近年、「熟年再婚」と「相続トラブル(争続)」の組み合わせによる家族間の紛争が増加しています。とくに婚前に得た財産や先妻との子との関係性、そして遺言書の有無が問題の火種となるケースが多く見られます。この記事では、婚前の財産が後妻に相続されるのかどうか、法的視点を交えてわかりやすく解説します。
婚前に得た財産と夫婦の共有財産の違い
日本の民法では、夫婦が婚姻しても自動的に財産が「共有」になるわけではありません。婚姻前にそれぞれが所有していた財産は、原則としてその人の特有財産とされ、婚姻によって共有財産になることはありません(民法762条)。
つまり、夫が婚前に得た不動産や預貯金は、基本的には夫個人の財産です。しかし、相続の際には「亡くなった人(被相続人)の財産すべて」が対象となるため、たとえ婚前に得た財産でも、遺産として扱われます。
後妻にも相続権はあるのか?
答えは「ある」です。法律婚をしている配偶者には、常に相続権が認められており、婚姻の時期(先妻の後かどうか)は関係ありません。
たとえば、夫が死亡した場合、遺言がない限りは法定相続人として「後妻」と「前妻との子」が相続人になります。このとき、後妻は相続財産全体の1/2(子どもが1人なら1/2)を請求できるため、たとえ婚前に得た財産であっても後妻の相続対象になります。
遺言書がない場合に起きやすい「争続」
遺言書がない場合、法律に基づく「法定相続」が適用されます。このとき、関係が希薄な後妻と前妻の子の間で感情的な対立が生じやすく、「誰が何をどれだけ相続するか」がスムーズに決まらないケースが少なくありません。

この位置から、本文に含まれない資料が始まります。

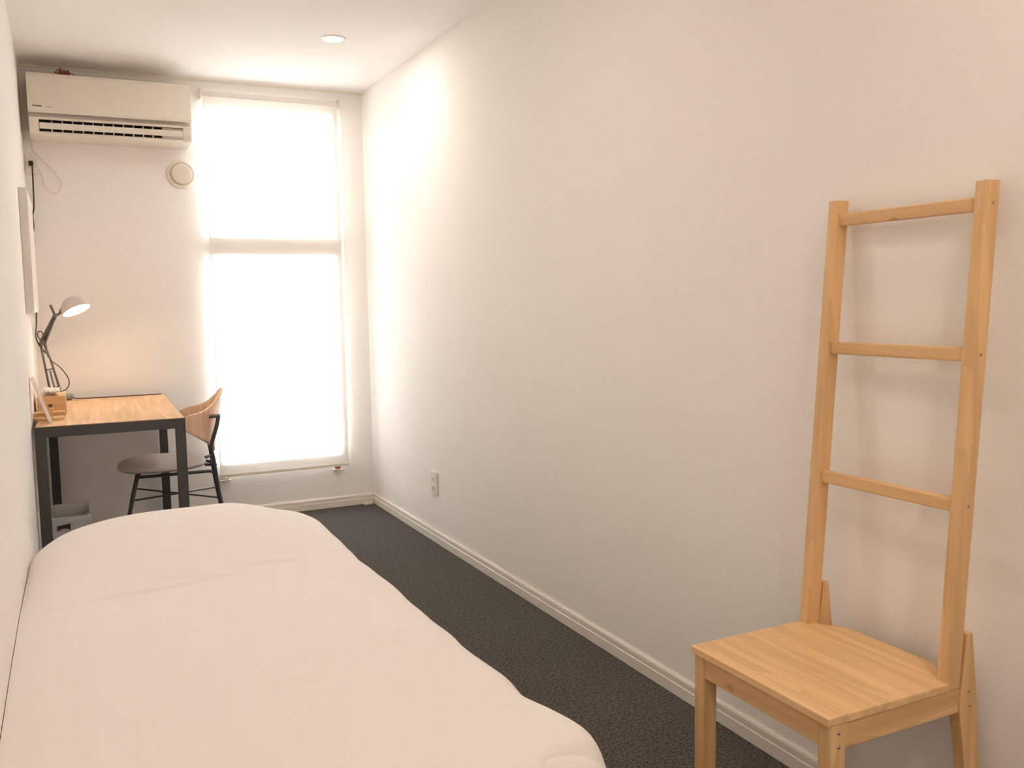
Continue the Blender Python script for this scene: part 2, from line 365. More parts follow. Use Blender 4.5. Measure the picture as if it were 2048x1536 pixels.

とくに、夫名義の不動産を後妻が住居として使用していた場合、前妻の子どもと分け合うことになり、後妻が住む家を失う可能性すらあります。こうしたリスクを防ぐには、生前の対策が不可欠です。
生前にできる相続トラブル回避のポイント
- 公正証書遺言を作成する:争いの防止に最も効果的。
- 遺留分を考慮する:遺留分は法定相続人に保障された最低限の取り分。
- 信託制度を活用:受益者や管理者を明確にして資産管理。
- 家族信託・任意後見:高齢化社会における意思表示と資産保全手段。
これらを用いることで、後妻と先妻の子ども間の争いを未然に防ぐことが可能になります。
実際のトラブル事例
あるケースでは、亡夫の遺言書がなく、後妻と前妻の子が遺産分割協議で対立。不動産の分け方が決まらず家庭裁判所に持ち込まれ、調停が長期化した末に家が売却され、後妻は退去せざるを得なくなりました。
逆に、公正証書遺言で「自宅は後妻に残し、預金は子に渡す」と明記されていたケースでは、すべてが円滑に進み、家族間の争いは避けられました。
まとめ:婚前の財産も相続対象、備えが重要
婚前に得た財産であっても、被相続人の死亡時に存在する限り、それは法定相続の対象となります。そして、再婚相手(後妻)にも相続権はあるため、相続を巡るトラブルを防ぐには遺言や信託などの生前対策が不可欠です。
「争族」を避け、家族の絆を守るために、早めの準備を心がけましょう。